• **Instructions to follow**
Reproduce nothing but the lines from the one with "Model this scene" through the one with "(0.70, 0.86, 1.0))", exactly and with both ends. Omit pictures.

Scenes as source code
★ ★ ★ ★ ★ ★ ★

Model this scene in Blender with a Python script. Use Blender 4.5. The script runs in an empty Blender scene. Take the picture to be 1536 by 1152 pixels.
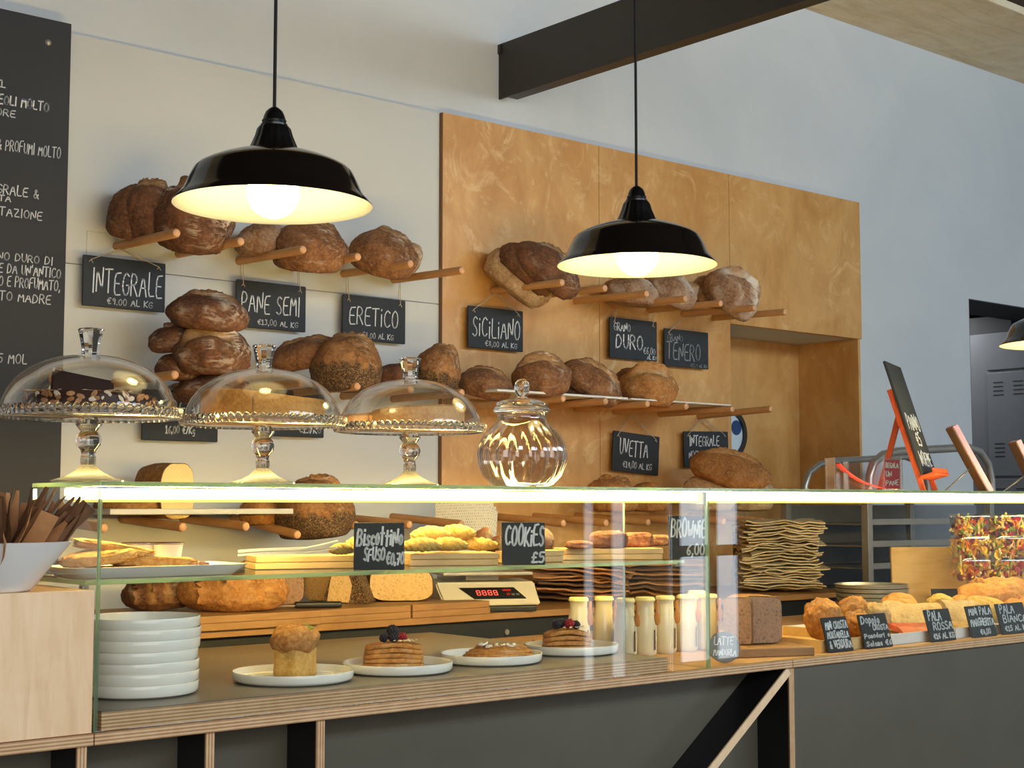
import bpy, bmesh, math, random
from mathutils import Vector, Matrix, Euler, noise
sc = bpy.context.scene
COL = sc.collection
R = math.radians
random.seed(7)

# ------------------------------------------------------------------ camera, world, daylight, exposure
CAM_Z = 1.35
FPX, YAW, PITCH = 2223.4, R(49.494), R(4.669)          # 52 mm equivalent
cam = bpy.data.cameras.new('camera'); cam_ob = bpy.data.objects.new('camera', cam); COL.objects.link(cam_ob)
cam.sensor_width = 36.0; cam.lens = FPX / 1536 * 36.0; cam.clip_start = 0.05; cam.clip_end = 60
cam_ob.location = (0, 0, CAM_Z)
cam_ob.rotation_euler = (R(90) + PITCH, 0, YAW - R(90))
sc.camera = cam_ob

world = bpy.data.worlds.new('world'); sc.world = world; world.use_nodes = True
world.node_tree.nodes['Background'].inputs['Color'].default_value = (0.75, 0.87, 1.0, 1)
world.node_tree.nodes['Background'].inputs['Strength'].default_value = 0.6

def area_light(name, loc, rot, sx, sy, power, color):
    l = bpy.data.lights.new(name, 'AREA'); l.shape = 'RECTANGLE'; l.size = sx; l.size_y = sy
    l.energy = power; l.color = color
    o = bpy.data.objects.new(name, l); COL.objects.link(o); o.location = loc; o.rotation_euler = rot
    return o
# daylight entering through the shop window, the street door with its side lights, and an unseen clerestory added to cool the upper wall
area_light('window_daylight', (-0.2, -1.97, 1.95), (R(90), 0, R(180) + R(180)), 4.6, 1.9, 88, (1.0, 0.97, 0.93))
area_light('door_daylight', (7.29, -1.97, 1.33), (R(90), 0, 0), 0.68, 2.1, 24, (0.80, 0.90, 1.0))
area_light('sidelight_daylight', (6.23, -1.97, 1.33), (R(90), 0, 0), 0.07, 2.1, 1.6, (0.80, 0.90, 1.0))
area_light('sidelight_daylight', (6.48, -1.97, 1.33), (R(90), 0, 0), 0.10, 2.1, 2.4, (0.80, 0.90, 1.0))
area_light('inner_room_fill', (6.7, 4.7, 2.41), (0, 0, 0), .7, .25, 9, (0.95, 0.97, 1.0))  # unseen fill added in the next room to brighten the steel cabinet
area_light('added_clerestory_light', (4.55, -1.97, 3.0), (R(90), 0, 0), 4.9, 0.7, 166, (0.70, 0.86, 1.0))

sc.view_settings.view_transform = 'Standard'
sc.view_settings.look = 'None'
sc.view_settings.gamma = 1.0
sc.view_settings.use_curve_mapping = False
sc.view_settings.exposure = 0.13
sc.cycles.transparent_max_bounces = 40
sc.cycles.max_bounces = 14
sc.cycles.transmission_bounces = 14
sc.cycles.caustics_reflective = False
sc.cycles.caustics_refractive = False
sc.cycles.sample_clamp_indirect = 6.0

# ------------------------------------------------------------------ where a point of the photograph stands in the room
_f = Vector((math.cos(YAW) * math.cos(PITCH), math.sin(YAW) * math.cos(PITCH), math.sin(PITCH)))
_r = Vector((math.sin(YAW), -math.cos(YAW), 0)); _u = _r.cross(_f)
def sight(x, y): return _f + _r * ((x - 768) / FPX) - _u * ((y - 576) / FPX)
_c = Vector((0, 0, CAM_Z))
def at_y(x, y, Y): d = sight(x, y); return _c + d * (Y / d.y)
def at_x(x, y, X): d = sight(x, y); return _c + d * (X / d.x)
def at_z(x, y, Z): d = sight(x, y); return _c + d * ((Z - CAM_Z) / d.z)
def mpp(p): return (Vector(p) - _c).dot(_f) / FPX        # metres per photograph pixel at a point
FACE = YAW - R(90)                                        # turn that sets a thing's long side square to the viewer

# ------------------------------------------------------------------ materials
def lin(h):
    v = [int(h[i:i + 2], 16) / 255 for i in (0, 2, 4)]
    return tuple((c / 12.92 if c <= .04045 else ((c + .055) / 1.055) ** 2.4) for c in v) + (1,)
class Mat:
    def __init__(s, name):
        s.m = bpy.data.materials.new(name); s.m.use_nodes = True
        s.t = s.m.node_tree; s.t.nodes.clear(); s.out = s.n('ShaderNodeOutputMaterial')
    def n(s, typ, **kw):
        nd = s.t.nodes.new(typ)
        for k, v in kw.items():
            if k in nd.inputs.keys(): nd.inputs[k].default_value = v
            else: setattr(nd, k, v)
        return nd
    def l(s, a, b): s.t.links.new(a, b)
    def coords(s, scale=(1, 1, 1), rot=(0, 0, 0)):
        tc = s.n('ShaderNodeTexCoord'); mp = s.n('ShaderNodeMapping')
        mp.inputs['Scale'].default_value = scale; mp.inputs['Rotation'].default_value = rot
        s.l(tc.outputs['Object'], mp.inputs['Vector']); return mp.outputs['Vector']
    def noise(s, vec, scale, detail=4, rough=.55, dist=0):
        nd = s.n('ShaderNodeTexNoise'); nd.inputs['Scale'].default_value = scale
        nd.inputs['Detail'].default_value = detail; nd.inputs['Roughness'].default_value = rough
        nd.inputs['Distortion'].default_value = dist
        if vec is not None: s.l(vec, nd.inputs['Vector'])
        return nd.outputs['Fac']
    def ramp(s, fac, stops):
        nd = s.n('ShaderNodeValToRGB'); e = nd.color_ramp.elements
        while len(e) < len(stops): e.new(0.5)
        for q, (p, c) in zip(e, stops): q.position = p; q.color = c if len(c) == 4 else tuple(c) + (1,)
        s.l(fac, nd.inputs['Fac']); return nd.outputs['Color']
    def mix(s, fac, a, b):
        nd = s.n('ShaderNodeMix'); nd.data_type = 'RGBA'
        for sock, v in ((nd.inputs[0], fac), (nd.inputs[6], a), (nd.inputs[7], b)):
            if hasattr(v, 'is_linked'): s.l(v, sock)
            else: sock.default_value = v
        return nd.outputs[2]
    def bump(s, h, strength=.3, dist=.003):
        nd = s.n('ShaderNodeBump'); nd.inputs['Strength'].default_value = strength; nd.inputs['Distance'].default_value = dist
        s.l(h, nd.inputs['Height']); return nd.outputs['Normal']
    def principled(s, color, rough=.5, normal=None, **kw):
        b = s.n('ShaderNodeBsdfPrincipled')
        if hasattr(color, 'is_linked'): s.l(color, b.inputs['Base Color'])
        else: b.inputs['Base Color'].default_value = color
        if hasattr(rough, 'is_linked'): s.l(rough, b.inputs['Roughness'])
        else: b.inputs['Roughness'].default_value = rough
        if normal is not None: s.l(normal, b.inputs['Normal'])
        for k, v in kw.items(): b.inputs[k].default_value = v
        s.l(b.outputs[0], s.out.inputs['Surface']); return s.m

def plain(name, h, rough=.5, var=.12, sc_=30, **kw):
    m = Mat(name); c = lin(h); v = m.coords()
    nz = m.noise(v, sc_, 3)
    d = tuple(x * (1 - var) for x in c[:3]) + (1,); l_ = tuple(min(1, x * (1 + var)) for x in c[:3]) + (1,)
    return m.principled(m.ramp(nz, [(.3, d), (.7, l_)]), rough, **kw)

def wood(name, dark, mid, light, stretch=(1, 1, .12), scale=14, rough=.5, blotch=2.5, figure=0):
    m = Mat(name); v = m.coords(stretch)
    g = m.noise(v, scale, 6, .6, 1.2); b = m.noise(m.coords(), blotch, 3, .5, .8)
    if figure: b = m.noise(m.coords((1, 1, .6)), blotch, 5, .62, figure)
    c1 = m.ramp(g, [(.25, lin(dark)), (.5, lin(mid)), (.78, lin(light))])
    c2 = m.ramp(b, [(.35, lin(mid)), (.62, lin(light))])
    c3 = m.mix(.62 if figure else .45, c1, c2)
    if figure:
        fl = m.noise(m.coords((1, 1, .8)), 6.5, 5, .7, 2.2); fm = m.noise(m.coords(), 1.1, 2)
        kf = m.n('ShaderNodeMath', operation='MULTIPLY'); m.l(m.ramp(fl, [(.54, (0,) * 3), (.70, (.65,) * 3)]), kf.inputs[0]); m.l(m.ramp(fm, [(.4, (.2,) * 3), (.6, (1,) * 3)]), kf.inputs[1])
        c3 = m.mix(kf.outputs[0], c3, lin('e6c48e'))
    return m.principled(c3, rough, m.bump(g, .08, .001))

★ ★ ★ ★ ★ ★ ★

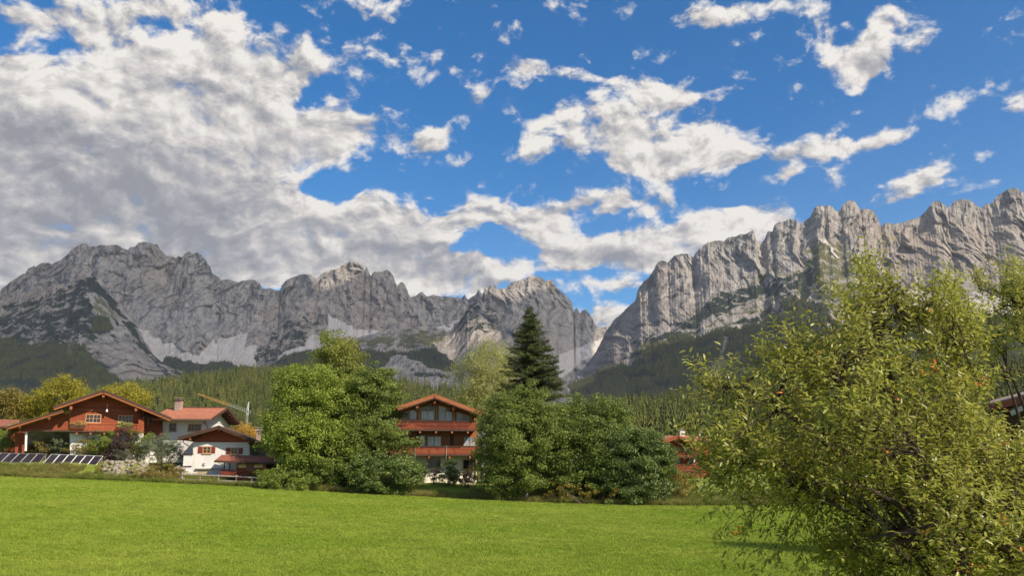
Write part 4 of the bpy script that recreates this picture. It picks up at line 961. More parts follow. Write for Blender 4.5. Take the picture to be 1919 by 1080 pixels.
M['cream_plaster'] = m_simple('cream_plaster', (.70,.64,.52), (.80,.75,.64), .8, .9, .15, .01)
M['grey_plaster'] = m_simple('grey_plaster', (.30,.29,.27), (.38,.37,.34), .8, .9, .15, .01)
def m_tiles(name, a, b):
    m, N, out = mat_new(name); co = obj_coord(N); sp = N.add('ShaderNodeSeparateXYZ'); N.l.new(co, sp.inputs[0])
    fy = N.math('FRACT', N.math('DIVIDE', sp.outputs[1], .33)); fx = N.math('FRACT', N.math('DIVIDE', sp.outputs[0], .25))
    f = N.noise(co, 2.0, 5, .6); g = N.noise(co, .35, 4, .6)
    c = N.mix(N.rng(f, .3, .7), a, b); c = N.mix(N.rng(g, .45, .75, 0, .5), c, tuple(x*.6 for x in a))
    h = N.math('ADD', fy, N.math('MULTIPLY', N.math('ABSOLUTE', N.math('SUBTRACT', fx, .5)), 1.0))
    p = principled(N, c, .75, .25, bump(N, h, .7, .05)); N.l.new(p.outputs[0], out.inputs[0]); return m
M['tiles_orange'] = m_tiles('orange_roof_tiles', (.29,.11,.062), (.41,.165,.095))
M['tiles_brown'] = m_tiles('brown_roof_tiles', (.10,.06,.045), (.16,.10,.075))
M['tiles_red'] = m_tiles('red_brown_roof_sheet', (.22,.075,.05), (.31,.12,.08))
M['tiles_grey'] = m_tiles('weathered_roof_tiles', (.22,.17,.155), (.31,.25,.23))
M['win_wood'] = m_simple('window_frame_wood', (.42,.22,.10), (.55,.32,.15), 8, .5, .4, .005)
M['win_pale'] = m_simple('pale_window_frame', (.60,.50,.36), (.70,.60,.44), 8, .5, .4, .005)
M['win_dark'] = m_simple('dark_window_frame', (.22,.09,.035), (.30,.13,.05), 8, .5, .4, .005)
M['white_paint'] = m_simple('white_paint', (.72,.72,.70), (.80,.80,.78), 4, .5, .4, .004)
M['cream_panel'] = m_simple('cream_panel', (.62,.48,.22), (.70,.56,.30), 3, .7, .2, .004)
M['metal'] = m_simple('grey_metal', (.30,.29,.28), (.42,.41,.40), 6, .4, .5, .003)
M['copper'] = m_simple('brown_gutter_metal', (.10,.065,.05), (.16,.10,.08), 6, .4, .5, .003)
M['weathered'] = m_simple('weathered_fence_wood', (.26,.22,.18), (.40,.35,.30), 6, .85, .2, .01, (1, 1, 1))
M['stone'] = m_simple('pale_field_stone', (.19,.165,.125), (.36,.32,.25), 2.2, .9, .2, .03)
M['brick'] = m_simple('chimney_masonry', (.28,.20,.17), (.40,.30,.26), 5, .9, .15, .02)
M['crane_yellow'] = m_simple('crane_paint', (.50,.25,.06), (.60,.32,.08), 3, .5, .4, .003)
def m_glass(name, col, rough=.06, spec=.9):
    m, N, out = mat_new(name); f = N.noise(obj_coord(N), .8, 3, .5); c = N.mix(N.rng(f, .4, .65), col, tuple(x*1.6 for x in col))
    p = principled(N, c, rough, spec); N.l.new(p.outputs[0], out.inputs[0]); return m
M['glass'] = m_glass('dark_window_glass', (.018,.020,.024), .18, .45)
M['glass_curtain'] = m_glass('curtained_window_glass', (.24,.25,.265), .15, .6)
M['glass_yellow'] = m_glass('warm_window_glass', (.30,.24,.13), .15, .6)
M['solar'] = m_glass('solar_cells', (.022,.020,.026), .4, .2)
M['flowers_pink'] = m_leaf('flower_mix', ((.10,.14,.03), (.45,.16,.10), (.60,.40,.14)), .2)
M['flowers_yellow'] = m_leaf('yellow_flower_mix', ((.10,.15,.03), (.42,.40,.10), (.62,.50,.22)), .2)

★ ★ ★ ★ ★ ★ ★

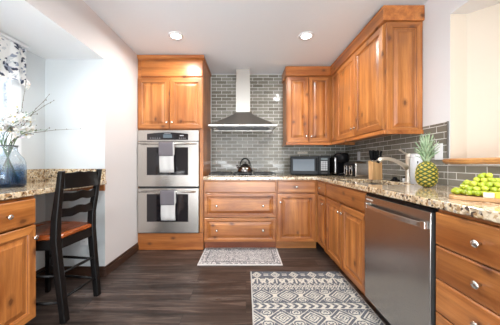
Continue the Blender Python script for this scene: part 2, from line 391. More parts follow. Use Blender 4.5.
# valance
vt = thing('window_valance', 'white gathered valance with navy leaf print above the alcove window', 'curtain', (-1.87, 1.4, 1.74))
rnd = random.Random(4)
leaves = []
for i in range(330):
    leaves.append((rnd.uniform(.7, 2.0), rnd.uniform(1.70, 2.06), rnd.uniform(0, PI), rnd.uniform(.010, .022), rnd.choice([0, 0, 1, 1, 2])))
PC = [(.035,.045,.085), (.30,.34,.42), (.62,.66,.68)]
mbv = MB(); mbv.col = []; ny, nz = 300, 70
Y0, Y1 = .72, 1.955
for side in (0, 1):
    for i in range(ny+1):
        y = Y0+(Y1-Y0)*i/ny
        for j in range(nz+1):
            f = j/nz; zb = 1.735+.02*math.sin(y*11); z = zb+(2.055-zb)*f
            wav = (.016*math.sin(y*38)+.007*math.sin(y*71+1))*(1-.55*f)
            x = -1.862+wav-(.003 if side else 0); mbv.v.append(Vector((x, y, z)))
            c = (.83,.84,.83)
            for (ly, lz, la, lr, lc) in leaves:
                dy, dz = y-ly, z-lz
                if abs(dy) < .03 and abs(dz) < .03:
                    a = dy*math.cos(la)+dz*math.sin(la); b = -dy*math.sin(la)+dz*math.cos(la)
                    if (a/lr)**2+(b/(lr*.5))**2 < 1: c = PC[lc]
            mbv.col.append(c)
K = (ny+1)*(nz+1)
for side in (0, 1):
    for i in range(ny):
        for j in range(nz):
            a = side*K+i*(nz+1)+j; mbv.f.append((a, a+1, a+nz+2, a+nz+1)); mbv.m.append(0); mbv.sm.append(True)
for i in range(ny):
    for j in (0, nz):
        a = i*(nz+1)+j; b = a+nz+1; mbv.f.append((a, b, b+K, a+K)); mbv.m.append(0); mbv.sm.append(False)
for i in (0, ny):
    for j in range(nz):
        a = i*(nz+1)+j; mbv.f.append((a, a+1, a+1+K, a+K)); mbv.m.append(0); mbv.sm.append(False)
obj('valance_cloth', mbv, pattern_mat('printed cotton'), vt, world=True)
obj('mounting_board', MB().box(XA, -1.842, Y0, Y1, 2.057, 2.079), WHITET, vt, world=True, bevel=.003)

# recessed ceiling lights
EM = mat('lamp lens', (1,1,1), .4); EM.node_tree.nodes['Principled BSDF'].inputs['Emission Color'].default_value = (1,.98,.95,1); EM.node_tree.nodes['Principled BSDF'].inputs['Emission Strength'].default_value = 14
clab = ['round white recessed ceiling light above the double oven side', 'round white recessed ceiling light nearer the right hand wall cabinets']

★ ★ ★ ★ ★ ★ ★

• **Exercise result**
Model this scene in Blender with a Python script. Use Blender 4.5. The script runs in an empty Blender scene. Take the picture to be 1536 by 1152 pixels.
import bpy, bmesh, math, random
from mathutils import Vector, Matrix, Euler, noise
sc = bpy.context.scene
COL = sc.collection
R = math.radians
random.seed(7)

# ------------------------------------------------------------------ camera, world, daylight, exposure
CAM_Z = 1.35
FPX, YAW, PITCH = 2223.4, R(49.494), R(4.669)          # 52 mm equivalent
cam = bpy.data.cameras.new('camera'); cam_ob = bpy.data.objects.new('camera', cam); COL.objects.link(cam_ob)
cam.sensor_width = 36.0; cam.lens = FPX / 1536 * 36.0; cam.clip_start = 0.05; cam.clip_end = 60
cam_ob.location = (0, 0, CAM_Z)
cam_ob.rotation_euler = (R(90) + PITCH, 0, YAW - R(90))
sc.camera = cam_ob

world = bpy.data.worlds.new('world'); sc.world = world; world.use_nodes = True
world.node_tree.nodes['Background'].inputs['Color'].default_value = (0.75, 0.87, 1.0, 1)
world.node_tree.nodes['Background'].inputs['Strength'].default_value = 0.6

def area_light(name, loc, rot, sx, sy, power, color):
    l = bpy.data.lights.new(name, 'AREA'); l.shape = 'RECTANGLE'; l.size = sx; l.size_y = sy
    l.energy = power; l.color = color
    o = bpy.data.objects.new(name, l); COL.objects.link(o); o.location = loc; o.rotation_euler = rot
    return o
# daylight entering through the shop window, the street door with its side lights, and an unseen clerestory added to cool the upper wall
area_light('window_daylight', (-0.2, -1.97, 1.95), (R(90), 0, R(180) + R(180)), 4.6, 1.9, 88, (1.0, 0.97, 0.93))
area_light('door_daylight', (7.29, -1.97, 1.33), (R(90), 0, 0), 0.68, 2.1, 24, (0.80, 0.90, 1.0))
area_light('sidelight_daylight', (6.23, -1.97, 1.33), (R(90), 0, 0), 0.07, 2.1, 1.6, (0.80, 0.90, 1.0))
area_light('sidelight_daylight', (6.48, -1.97, 1.33), (R(90), 0, 0), 0.10, 2.1, 2.4, (0.80, 0.90, 1.0))
area_light('inner_room_fill', (6.7, 4.7, 2.41), (0, 0, 0), .7, .25, 9, (0.95, 0.97, 1.0))  # unseen fill added in the next room to brighten the steel cabinet
area_light('added_clerestory_light', (4.55, -1.97, 3.0), (R(90), 0, 0), 4.9, 0.7, 166, (0.70, 0.86, 1.0))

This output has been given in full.